Но больше всего Гумбольдта интересовала идея Гершеля об эволюции Вселенной, основанная не только на математике: для Гершеля Вселенная была живой, меняющейся, растущей, вечно колеблющейся. Гершель прибегал к аналогии сада{1022}, когда писал о «прорастании, цветении, листве, плодородии, увядании, старении и гниении» звезд и планет{1023}, объясняя их образование. Тот же самый образ применит через много лет сам Гумбольдт, когда напишет о «великом саде вселенной», где звезды переживают разные стадии, совсем как «дерево на всех стадиях роста»{1024}.
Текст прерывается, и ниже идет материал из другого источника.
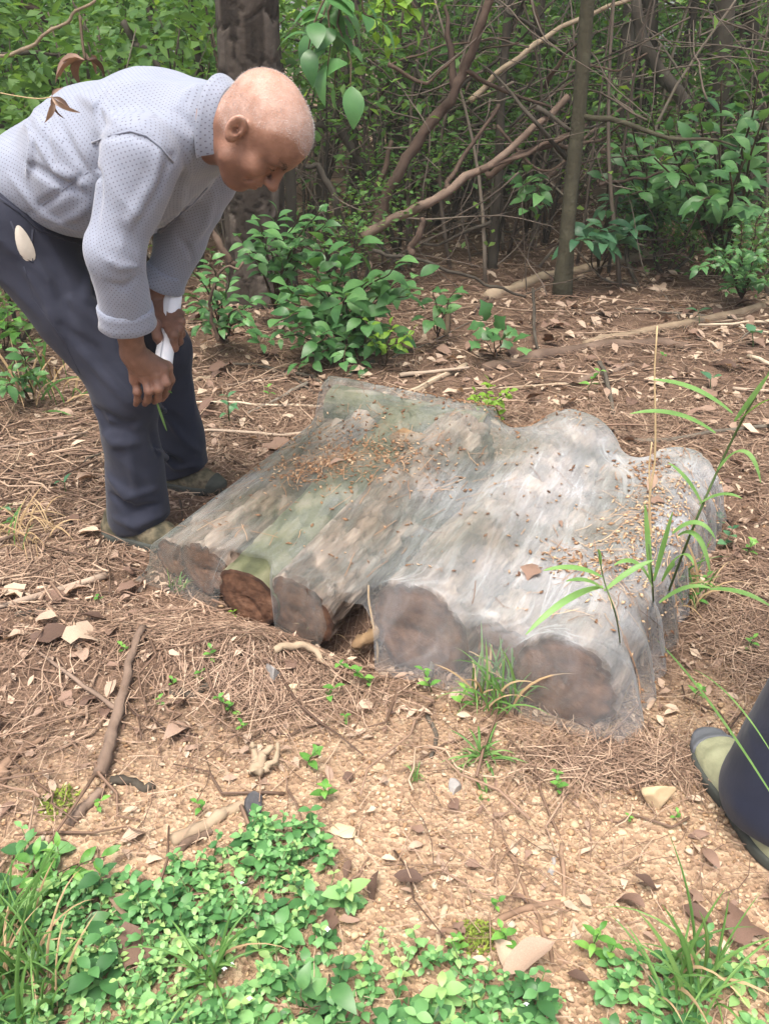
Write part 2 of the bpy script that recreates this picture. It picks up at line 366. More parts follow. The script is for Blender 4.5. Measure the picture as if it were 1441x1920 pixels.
def leaf_shape(L=1., W=.5, rows=5, fold=.25, curl=.2, tip=1., wave=0., lobes=0, seed=0, twist=0.):
    """a leaf of length L along +x from its stalk at the origin, three points to a row"""
    r = np.random.default_rng(seed); t = np.linspace(0, 1, rows + 1); wd = W * .5 * np.sin(math.pi * np.clip(t, .02, .985) ** tip) ** .85
    if lobes: wd = wd * (1 + .35 * np.sin(t * math.pi * 2 * lobes))
    z = -curl * L * t ** 2 + .08 * L * np.sin(t * math.pi)
    V = []
    for i in range(rows + 1):
        for s in (-1, 0, 1):
            zz = z[i] + abs(s) * fold * wd[i] + (wave * L * r.normal() if s else 0) + s * twist * wd[i] * t[i]
            V.append((L * t[i] + (wave * L * .5 * r.normal() if s else 0), s * wd[i], zz))
    F = []
    for i in range(rows):
        a = 3 * i; F += [(a, a + 3, a + 4, a + 1), (a + 1, a + 4, a + 5, a + 2)]
    return np.array(V), np.array(F)

def litter():
    b = Bag()
    shapes = [leaf_shape(1, .45, 3, .3, c, 1., .05, lb, i) for i, (c, lb) in enumerate(((.2, 0), (-.3, 0), (.5, 2), (-.1, 2), (.3, 3), (0, 0)))]
    for i, (lv, lf) in enumerate(shapes):
        for (n, box, s0, s1) in ((900, (-2, 2, .8, 3.2), .008, .035), (900, (-4.5, 5, 2.6, 8), .02, .07), (400, (-9, 9, 6, 16), .05, .13)):
            p = spread(n, *box, keep=(lambda x, y: np.clip(1.1 - .8 * gravel_zone(x, y), .2, 1))); s = RNG.uniform(s0, s1, n)
            V = np.einsum('kij,nj->kni', rand_rot(n, .28), lv) * s[:, None, None]
            V += np.stack([p[:, 0], p[:, 1], gz(p[:, 0], p[:, 1]) + .006 + .12 * s], 1)[:, None]
            b.many(V, lf, np.clip(RNG.normal(.5, .3, n), 0, 1))
    V, F, T = b.out(); solo('leaf_litter', V, F, M['dead_leaf'], 'small brown dead leaves and bark flakes strewn over the forest floor', 'leaf litter', kind='stuff', tint=T, base=(0, 0, 0))
    b = Bag()
    for i in range(2500):
        y = RNG.uniform(.8, 7); x = RNG.uniform(-.6 * y - .4, .6 * y + .4)
        if i > 1700: x, y = RNG.uniform(-1.9, -.7), RNG.uniform(1.5, 3.2)
        if gravel_zone(np.array(x), np.array(y)) > RNG.uniform(.3, 1.4): continue
        L = RNG.uniform(.05, .28) * (1 + .15 * y); a = RNG.uniform(0, 6.28); q = np.linspace(-.5, .5, 5)
        px = x + L * q * math.cos(a) + RNG.normal(0, .012, 5); py = y + L * q * math.sin(a) + RNG.normal(0, .012, 5)
        P = np.stack([px, py, gz(px, py) + .006 + RNG.uniform(0, .02) + q * RNG.normal(0, .1) * L], 1); V, F = tube(P, np.linspace(.0028, .0012, 5) * RNG.uniform(.6, 1.7), 4); b.add(V, F, RNG.uniform(0, 1))
    V, F, T = b.out(); solo('twig_litter', V, F, M['needle'], 'thin dry twigs strewn over the forest floor', 'twig litter', kind='stuff', tint=T, base=(0, 0, 0))
litter()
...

Помимо этого, Араго и Гумбольдт посещали собрания в Королевском обществе. Со времени создания в 1660-е гг. для «улучшения знания природы экспериментированием» Королевское общество превратилось в центр британской науки{1025}. Каждый четверг члены общества встречались для обсуждения последних достижений наук. Они проводили опыты, «электрифицировали» людей, узнавали о новых телескопах, кометах, растениях и ископаемых. Они проводили дебаты, обменивались результатами, зачитывали письма от друзей-ученых, в том числе из-за границы.
Зал заседаний в Королевском обществе
Места лучше этого для укрепления научных связей нельзя было найти. «Все ученые – братья», – сказал Гумбольдт после одного из заседаний{1026}. Члены общества оказали ему честь, избрав двумя годами раньше своим иностранным членом, и теперь он не мог скрыть гордость, когда его давний друг, президент Королевского общества Джозеф Бэнкс превозносил перед блестящим собранием его публикации по ботанике как «одни из самых прекрасных и великолепных» за все времена{1027}. Бэнкс даже пригласил Гумбольдта в привилегированный Клуб королевского общества (Royal Society Dining Club), где он возобновил знакомство, в частности, с химиком Гемфри Дэви{1028}. Приверженец прусской кухни, Гумбольдт не был в восторге от английской еды и жаловался, что «обедал в Королевском обществе, где кто-то отравился»{1029}. Независимо от того, какой невкусной была еда, количество ученых на ужинах общества значительно увеличивалось, когда Гумбольдт был в городе{1030}.